We have heard policy wonks talk about administrative paralysis of the Manmohan Singh Government too. What actually happened in the UPA and the Congress? At the helm of the party and government were Sonia Gandhi and Manmohan Singh, respectively, who did not understand or subscribe to the seamy ways of conducting politics.

While Singh’s philosophy was understandable, what puzzled and angered veteran Congress politicians was Sonia Gandhi’s attitude: On the one hand, she would frown at murky deals that had to be done to get the party and government going but on the other, she had no answer to a Chief Minister of her party in a state close to the national capital doing huge deals with her son-in-law, bringing the whole family under the direct attack of the Opposition.

This reminded the Congress veterans of her late husband who once termed them and their predecessors as power brokers. Just like they abandoned Rajiv Gandhi in the late 1980s to fight his Bofors war, with his Doon school boys for company, the veterans, who naïve commentators and studio warriors would dismiss as greasy politicians, decided to take a hands-off approach.

The UPA Government soon lost the insulation that was needed to protect it from the attacks of the Opposition. It was not just about Narendra Modi, his powerful oratory and use of the social media that turned the 2014 Lok Sabha elections into a one-sided match. Congress veterans who had the capacity to respond to Team Modi in kind and turn the tables on it just watched as Sonia Gandhi, Manmohan Singh and Rahul Gandhi floundered fabulously. It was not a traditional government that was at the helm in New Delhi from 2010 to 2014. It was something like an NGO running the show. The rest, as they say, is history.

But is the Gandhi family ready to learn from history? To fight and survive in the seamy world of politics, a party needs different kinds of people. One needs visionaries and committed policy makers like Manmohan Singh of course. But a serious political party is like a three-ring circus. Just as a circus cannot be a hit without trapeze artistes, flamethrowers, animals, magicians, jokers etc., a thriving political party needs hatchet men, warlords, fixers, propaganda specialists, erudite spokesmen, legal eagles etc.

Talk of clean politics to enamour the people will be done by spokesmen while propaganda specialists spin and twist events to suit occasions, even while someone else strikes a deal with other parties and another negotiates murky deal with corporates houses.

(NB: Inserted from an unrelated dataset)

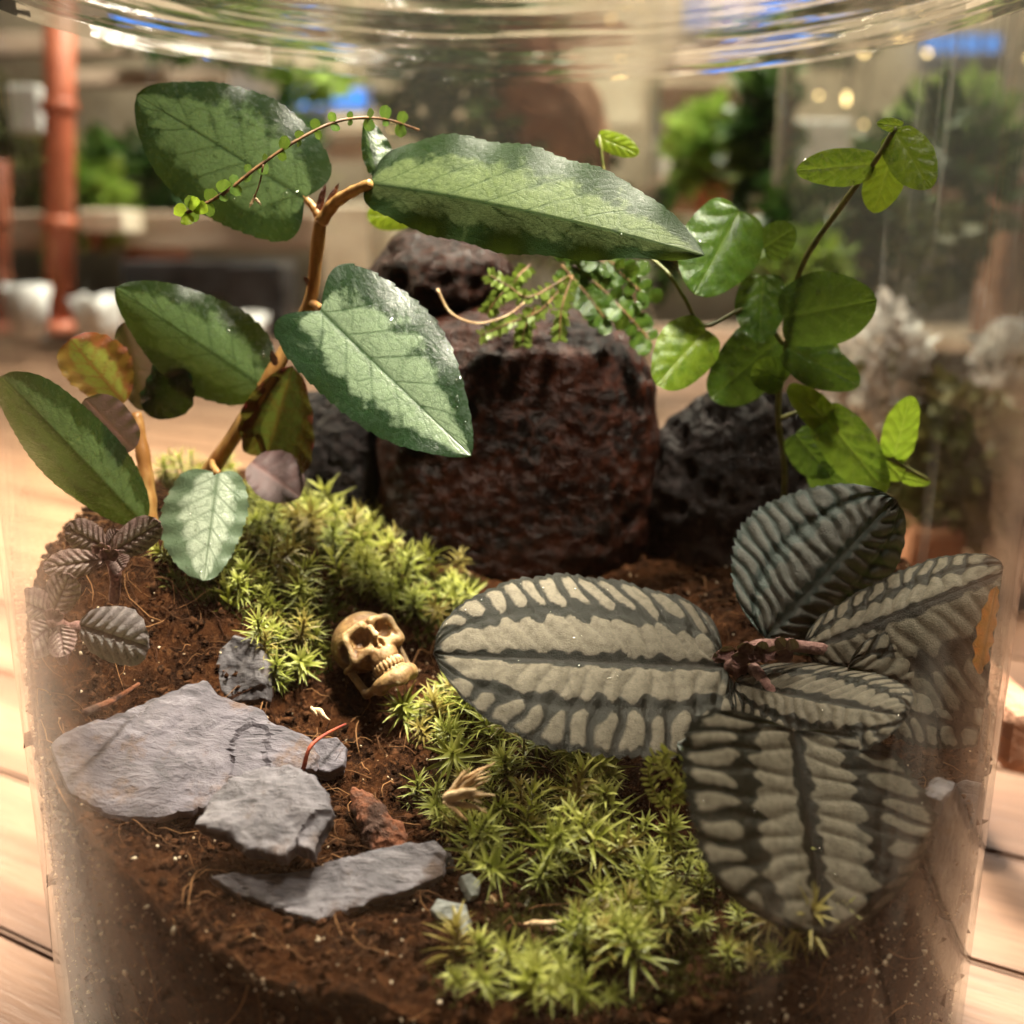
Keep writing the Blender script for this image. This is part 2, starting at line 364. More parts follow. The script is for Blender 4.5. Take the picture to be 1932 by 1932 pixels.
def build_soil():
    nr, na = 110, 300; R = 9.79; v = []; f = []
    rr = np.sqrt(np.linspace(0.0004, 1, nr)) * R
    for i, r in enumerate(rr):
        an = np.linspace(0, 2*math.pi, na, endpoint=False); x, y = r*np.cos(an), r*np.sin(an); z = soil_z(x, y)
        for k in range(na):
            p = (x[k], y[k], z[k]); dz = 0.22*fbm(p, 1.1, 5) + 0.13*nz(p, 4.5) + 0.07*nz(p, 9)
            v.append((x[k], y[k], z[k] + dz))
    for i in range(nr-1):
        for k in range(na): f.append((i*na+k, (i+1)*na+k, (i+1)*na+(k+1)%na, i*na+(k+1)%na))
    top = (nr-1)*na; f.append(tuple(range(na)))
    n0 = len(v); ns = 18
    for j in range(1, ns+1):                 # the side of the soil against the glass
        for k in range(na):
            p = v[top+k]; zz = p[2] + (0.5 - p[2])*j/ns; an = 2*math.pi*k/na
            r = R - 0.10*max(0, fbm((p[0], p[1], zz), 1.6, 4)) ; v.append((r*math.cos(an), r*math.sin(an), zz))
    for j in range(ns):
        a0 = top if j == 0 else n0 + (j-1)*na; b0 = n0 + j*na
        for k in range(na): f.append((a0+k, b0+k, b0+(k+1)%na, a0+(k+1)%na))
    f.append(tuple(n0+(ns-1)*na+k for k in range(na))[::-1])
    o = put('soil', v, f, M['soil'], origin=(0, 0, 0.5)); tag(o, 'dark brown peaty soil filling the bottom of the glass jar', 'soil', kind='structure')
build_soil()

def scatter_soil():
    iv, if_ = ico(1)
    def lump(c, s, sq=0.5):
        q = iv * (1 + 0.45*rng.standard_normal((len(iv), 1))) * np.array([s, s*rng.uniform(.6, 1), s*rng.uniform(sq, 1)])
        a = rng.uniform(0, 6.28); ca, sa = math.cos(a), math.sin(a)
        return np.c_[q[:,0]*ca-q[:,1]*sa, q[:,0]*sa+q[:,1]*ca, q[:,2]] + c
    mb = MB()
    for i in range(8000):
        a = rng.uniform(-2.2, 2.2) - math.pi/2; r = 9.7*math.sqrt(rng.uniform(0.0, 1)); x, y = r*math.cos(a), r*math.sin(a)
        s = 0.025 + 0.085*rng.random()**3.5; mb.add(lump((x, y, soil_z(x, y)[0] + s*0.4 + 0.05), s), if_, rng.random())
    for i in range(3600):
        a = rng.uniform(-1.75, 1.75) - math.pi/2; rr = 9.73 + .05*rng.random(); x, y = rr*math.cos(a), rr*math.sin(a); zt = soil_z(x*0.99, y*0.99)[0]
        s = 0.03 + 0.11*rng.random()**3; mb.add(lump((x, y, zt + .08 - 5.2*rng.random()**1.3), s), if_, rng.random()**1.5)
    t = NT('peat_crumb'); va = t.attr('var'); n = t.noise(t.coord('Object'), 9, 4, 0.7)
    col = t.mix(va, (0.008, 0.004, 0.002), (0.065, 0.026, 0.011)); col = t.mix(t.ramp(n, [(0.5, 0.0), (0.75, 0.7)]), col, (0.12, 0.05, 0.022))
    m = t.done(t.bsdf(col, 0.85, t.bump(n, 0.8, 0.06), 0.06))
    tag(mb.build('soil_crumbs', m), 'loose brown crumbs of peat lying over the soil', 'crumbs', kind='stuff')
    # pale grains: on the surface and pressed against the glass
    mb = MB()
    for i in range(2600):
        if i < 480:
            a = rng.uniform(-2, 2) - math.pi/2; r = 9.65*math.sqrt(rng.random()); x, y = r*math.cos(a), r*math.sin(a); c = (x, y, soil_z(x, y)[0] + 0.10); s = rng.uniform(.012, .038)
        else:
            a = rng.uniform(-1.75, 1.75) - math.pi/2; x, y = 9.82*math.cos(a), 9.82*math.sin(a)
            zt = soil_z(x*0.99, y*0.99)[0]; c = (x, y, zt - 0.1 - 5.0*rng.random()**1.4); s = rng.uniform(.008, .034) if rng.random() < .95 else rng.uniform(.04, .065)
        mb.add(lump(c, s, .7), if_, rng.random())
    t = NT('pale_grain'); va = t.attr('var')
    m = t.done(t.bsdf(t.mix(va, (0.30, 0.19, 0.11), (0.72, 0.60, 0.44)), 0.55))
    tag(mb.build('pale_grains', m), 'tiny pale mineral grains speckled through the soil and against the glass', 'grains', kind='stuff')
    # fibres
    mb = MB()
    for i in range(1100):
        a = rng.uniform(-1.9, 1.9) - math.pi/2; r = 9.5*math.sqrt(rng.uniform(.02, 1)); x, y = r*math.cos(a), r*math.sin(a)
        L = rng.uniform(.25, 1.1); d = rng.uniform(0, 6.28); bend = rng.uniform(-1.3, 1.3); pts = []
        for k in range(6):
            u = k/5*L; dd = d + bend*k/5; x2, y2 = x + u*math.cos(dd), y + u*math.sin(dd)
            rr = math.hypot(x2, y2)
            if rr > 9.7: x2, y2 = x2*9.7/rr, y2*9.7/rr
            pts.append((x2, y2, soil_z(x2, y2)[0] + 0.08 + 0.16*math.sin(k/5*math.pi)*rng.uniform(.2, 1.2)))
        vv, ff = tube_vf(pts, np.linspace(1, .5, 6)*rng.uniform(.005, .016), 4); mb.add(vv, ff, rng.random())
    for i in range(260):                     # roots pressed against the glass
        a = rng.uniform(-1.75, 1.75) - math.pi/2; z = soil_z(9.7*math.cos(a), 9.7*math.sin(a))[0] - .1 - 5*rng.random()**1.3; L = rng.uniform(.3, 1.6); d = rng.uniform(0, 6.28); bend = rng.uniform(-1.6, 1.6); pts = []
        for k in range(7):
            dd = d + bend*k/6; a += L/6*math.cos(dd)/9.8; z = min(z + L/6*math.sin(dd), soil_z(9.7*math.cos(a), 9.7*math.sin(a))[0] + .1); pts.append((9.80*math.cos(a), 9.80*math.sin(a), z))
        vv, ff = tube_vf(pts, np.linspace(1, .4, 7)*rng.uniform(.008, .022), 4); mb.add(vv, ff, rng.random()**.6)
    t = NT('root_fibre'); va = t.attr('var')
    m = t.done(t.bsdf(t.mix(t.math('POWER', va, 2.5), (0.035, 0.013, 0.006), (0.32, 0.16, 0.07)), 0.8, None, 0.1))
    tag(mb.build('peat_fibres', m), 'thin curling brown fibres strewn over the peat soil', 'fibres', kind='stuff')
scatter_soil()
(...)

If anyone had any doubt that practical and successful politics is not a cutthroat affair, the recent Rajya Sabha elections in Gujarat offered a rare insight. While the BJP used the government machinery at its hand at the Centre and the state to defeat Ahmed Patel, the Congress veteran accepted the challenge and romped home successfully. It was not just a prestige win but a demonstration for Rahul Gandhi and the others on what politics was all about. And those who may believe that such murky politics is limited to the Indian subcontinent may do well to remember Mao Zedong’s famous quote: “War is politics with bloodshed, while politics is war without bloodshed.”

Stones From Glasshouse

The BJP and RSS are doing their best to besmirch the reputation of India’s only big model state with remarkable human development indices which best illustrate level of human progress.

However, half the population of politically conscious Kerala are not bothered about the propaganda unleashed in the national capital, while the other half seem to have taken to social media to scoff at the Sangh’s vile attempts to make Kerala look like Gujarat of 2002.

The daughter of a man who was expelled from the BJP for defending the assassins of Prime Minister Indira Gandhi went to the extent of calling Kerala “Godforsaken country.”

She only has to take a solo drive around midnight through her BJP-run Haryana to know what a godforsaken place looks like. Where else in the world would you hear of a Chief Secretary-level official having to fight at a police station to get a first investigation report registered, just because the one who stalked his daughter happened to be the son of the ruling party chief’s son?

In fact, her phrase will easily come to mind to anyone from Kerala travelling through vast tracts of northern India for the first time.